Rhinecliff, which is built almost vertically up the slate Hudson bluff, has largely resisted the growth of nearby Rhinebeck or Kingston, with which it still retains close ties. Daily life in Rhinecliff, however, changed profoundly when in 1957 the ferry was replaced by the two-lane Rhinecliff-Kingston Bridge a little to the north of the hamlet. In the 1960s, a town improvement committee formed to fix up the decaying dock and depot area. The entire community is listed in the National Register of Historic Places as a contributor to the Hudson River National Historic Landmark District (added to the Register in 1990). The station itself is not listed on the Register separately. The station’s popularity continues to grow, as Rhinecliff has been rediscovered and embraced by an emerging arts community.

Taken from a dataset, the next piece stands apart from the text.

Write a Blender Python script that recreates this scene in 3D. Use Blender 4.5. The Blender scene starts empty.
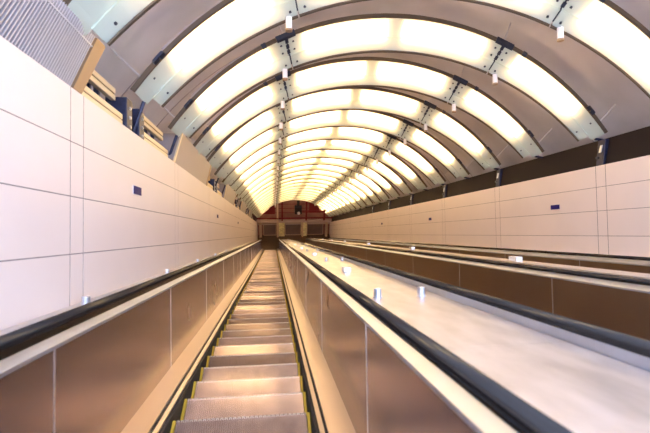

Close to Rhinecliff, in nearby Red Hook, Bard College was founded in 1860 as Saint Stephen’s, in association with the New York City leadership of the Episcopal Church. In 1928, the college became an undergraduate school of Columbia University, and in 1934 the name was changed to honor John Bard, who had donated the Chapel of the Holy Innocents and part of his estate of Annandale to found the college. Bard has long been renowned for its emphasis on the place of the fine and performing arts in a liberal education. Today, its performance, fine, and decorative arts curricula have extended to graduate studies.

Amtrak provides both ticketing and help with baggage at the Rhinecliff station, which is served by 26 daily trains.

Empire Service trains are supported by funds made available by the New York State Department of Transportation. The Ethan Allen Express is financed primarily through funds made available by the Vermont Agency of Transportation and the New York State Department of Transportation.